- Provided data:

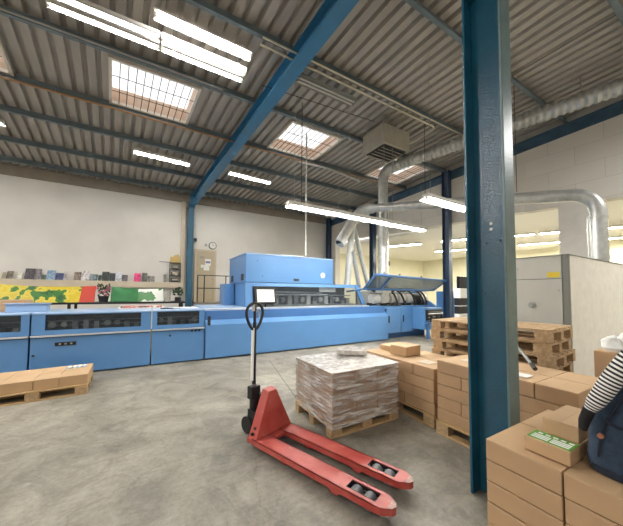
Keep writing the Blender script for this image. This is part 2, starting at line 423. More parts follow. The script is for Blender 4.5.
# purlins: Z sections, one object each
PY = [1.3, 2.95, 4.67, 6.34, 8.1, 9.44, 11.09, 12.55]
names = ['above the blue column', 'crossing behind the top of the blue column', 'carrying the cream conduits', 'along the near edge of the skylights',
         'along the far edge of the skylights', 'above the first pair of lit tube lights', 'second from the back wall', 'closest to the back wall']
for y, nm in zip(PY, names):
    b = MB(); z = zr(y); x1 = rwx(y)+.18
    poly = [(-11, y-.07, z+.02), (-11, y-.07, z), (-11, y+.008, z), (-11, y+.008, z+.155), (-11, y+.07, z+.155), (-11, y+.07, z+.165), (-11, y-.008, z+.165), (-11, y-.008, z+.012), (-11, y-.06, z+.012), (-11, y-.06, z+.02)]
    b.extrude(poly, (x1+11, 0, 0))
    struct(b, 'roof_purlin', 'purlin', 'grey-blue steel purlin %s' % nm, 'purlin')

# portal rafter and its column at the back wall
def ibeam_path(b, s0, s1, ya, yb, top, bot, tf=.02, m=0):
    for (sa, sb_, t0, t1) in ((s0, s1, top-tf, top), (s0, s1, bot, bot+tf), ((s0+s1)/2-.012, (s0+s1)/2+.012, bot+tf, top-tf)):
        b.hexa([(sx(sa, ya), ya, zr(ya)+t0), (sx(sb_, ya), ya, zr(ya)+t0), (sx(sb_, yb), yb, zr(yb)+t0), (sx(sa, yb), yb, zr(yb)+t0)],
               [(sx(sa, ya), ya, zr(ya)+t1), (sx(sb_, ya), ya, zr(ya)+t1), (sx(sb_, yb), yb, zr(yb)+t1), (sx(sa, yb), yb, zr(yb)+t1)], m)
b = MB(); ibeam_path(b, 1.2, 1.47, -1.5, 12.95, -.005, -.31)
for y in (12.6,):
    b.box(1.27, 1.53, y-.01, y+.01, zr(y)-.46, zr(y)-.005)
b.hexa([(1.3, 12.2, zr(12.2)-.33), (1.5, 12.2, zr(12.2)-.33), (1.5, 12.95, 5.18), (1.3, 12.95, 5.18)], [(1.3, 12.2, zr(12.2)-.29), (1.5, 12.2, zr(12.2)-.29), (1.5, 12.95, 5.4), (1.3, 12.95, 5.4)])
struct(b, 'roof_rafter', 'rafter', 'blue steel rafter running diagonally across the roof', 'rafter')
b = MB()
b.box(1.24, 1.47, 12.86, 12.88, 0, 5.42); b.box(1.24, 1.47, 13.16, 13.18, 0, 5.42); b.box(1.345, 1.365, 12.88, 13.16, 0, 5.42)
b.box(1.22, 1.49, 12.8, 13.18, 5.2, 5.23)
struct(b, 'wall_column', mat('wall column blue paint', (48, 92, 116), .36, noise=.1, scale=4), 'blue steel column at the back wall carrying the diagonal rafter', 'column')
b = MB(); b.box(1.0, 1.17, YW-.12, YW-.001, 1.4, 5.47); struct(b, 'trim_5', 'ledge')

# big blue column in the foreground
b = MB()
xw = 2.19; cw = .135
b.box(xw, xw+cw, 1.275, 1.295, 0, 6.35); b.box(xw+.1, xw+.118, 1.02, 1.275, 0, 6.35)
b.box(xw+.006, xw+.1, 1.02, 1.275, 4.02, 4.038)
col = struct(b, 'steel_column', 'column', 'thick glossy teal steel column standing among the carton pallets', 'column', bevel=.004)
b = MB(); b.box(xw, xw+cw, 1.0, 1.02, 0, 6.35); b.build('flange', 'columnedge', col, bevel=.004)['label'] = 'front flange of the column, coloured paler for its glossy reflection'
for k, (y, z) in enumerate(((1.19, 1.95), (1.09, 1.96), (1.21, 1.55), (1.14, 1.555), (1.07, 1.56))):
    b = MB(); b.cyl((xw+.088, y, z), (xw+.1015, y, z), .009, 8); b.build('bolt', 'column', col, smooth=True)
for z in (2.1, 2.055):
    b = MB(); b.cyl((xw+.0975, 1.15, z), (xw+.1002, 1.15, z+.0), .012, 10); b.build('sticker', 'paper', col)['label'] = 'small white round sticker on the column web'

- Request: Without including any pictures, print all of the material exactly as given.

- Response to the task:
Keep writing the Blender script for this image. This is part 2, starting at line 423. More parts follow. The script is for Blender 4.5.
# purlins: Z sections, one object each
PY = [1.3, 2.95, 4.67, 6.34, 8.1, 9.44, 11.09, 12.55]
names = ['above the blue column', 'crossing behind the top of the blue column', 'carrying the cream conduits', 'along the near edge of the skylights',
         'along the far edge of the skylights', 'above the first pair of lit tube lights', 'second from the back wall', 'closest to the back wall']
for y, nm in zip(PY, names):
    b = MB(); z = zr(y); x1 = rwx(y)+.18
    poly = [(-11, y-.07, z+.02), (-11, y-.07, z), (-11, y+.008, z), (-11, y+.008, z+.155), (-11, y+.07, z+.155), (-11, y+.07, z+.165), (-11, y-.008, z+.165), (-11, y-.008, z+.012), (-11, y-.06, z+.012), (-11, y-.06, z+.02)]
    b.extrude(poly, (x1+11, 0, 0))
    struct(b, 'roof_purlin', 'purlin', 'grey-blue steel purlin %s' % nm, 'purlin')

# portal rafter and its column at the back wall
def ibeam_path(b, s0, s1, ya, yb, top, bot, tf=.02, m=0):
    for (sa, sb_, t0, t1) in ((s0, s1, top-tf, top), (s0, s1, bot, bot+tf), ((s0+s1)/2-.012, (s0+s1)/2+.012, bot+tf, top-tf)):
        b.hexa([(sx(sa, ya), ya, zr(ya)+t0), (sx(sb_, ya), ya, zr(ya)+t0), (sx(sb_, yb), yb, zr(yb)+t0), (sx(sa, yb), yb, zr(yb)+t0)],
               [(sx(sa, ya), ya, zr(ya)+t1), (sx(sb_, ya), ya, zr(ya)+t1), (sx(sb_, yb), yb, zr(yb)+t1), (sx(sa, yb), yb, zr(yb)+t1)], m)
b = MB(); ibeam_path(b, 1.2, 1.47, -1.5, 12.95, -.005, -.31)
for y in (12.6,):
    b.box(1.27, 1.53, y-.01, y+.01, zr(y)-.46, zr(y)-.005)
b.hexa([(1.3, 12.2, zr(12.2)-.33), (1.5, 12.2, zr(12.2)-.33), (1.5, 12.95, 5.18), (1.3, 12.95, 5.18)], [(1.3, 12.2, zr(12.2)-.29), (1.5, 12.2, zr(12.2)-.29), (1.5, 12.95, 5.4), (1.3, 12.95, 5.4)])
struct(b, 'roof_rafter', 'rafter', 'blue steel rafter running diagonally across the roof', 'rafter')
b = MB()
b.box(1.24, 1.47, 12.86, 12.88, 0, 5.42); b.box(1.24, 1.47, 13.16, 13.18, 0, 5.42); b.box(1.345, 1.365, 12.88, 13.16, 0, 5.42)
b.box(1.22, 1.49, 12.8, 13.18, 5.2, 5.23)
struct(b, 'wall_column', mat('wall column blue paint', (48, 92, 116), .36, noise=.1, scale=4), 'blue steel column at the back wall carrying the diagonal rafter', 'column')
b = MB(); b.box(1.0, 1.17, YW-.12, YW-.001, 1.4, 5.47); struct(b, 'trim_5', 'ledge')

# big blue column in the foreground
b = MB()
xw = 2.19; cw = .135
b.box(xw, xw+cw, 1.275, 1.295, 0, 6.35); b.box(xw+.1, xw+.118, 1.02, 1.275, 0, 6.35)
b.box(xw+.006, xw+.1, 1.02, 1.275, 4.02, 4.038)
col = struct(b, 'steel_column', 'column', 'thick glossy teal steel column standing among the carton pallets', 'column', bevel=.004)
b = MB(); b.box(xw, xw+cw, 1.0, 1.02, 0, 6.35); b.build('flange', 'columnedge', col, bevel=.004)['label'] = 'front flange of the column, coloured paler for its glossy reflection'
for k, (y, z) in enumerate(((1.19, 1.95), (1.09, 1.96), (1.21, 1.55), (1.14, 1.555), (1.07, 1.56))):
    b = MB(); b.cyl((xw+.088, y, z), (xw+.1015, y, z), .009, 8); b.build('bolt', 'column', col, smooth=True)
for z in (2.1, 2.055):
    b = MB(); b.cyl((xw+.0975, 1.15, z), (xw+.1002, 1.15, z+.0), .012, 10); b.build('sticker', 'paper', col)['label'] = 'small white round sticker on the column web'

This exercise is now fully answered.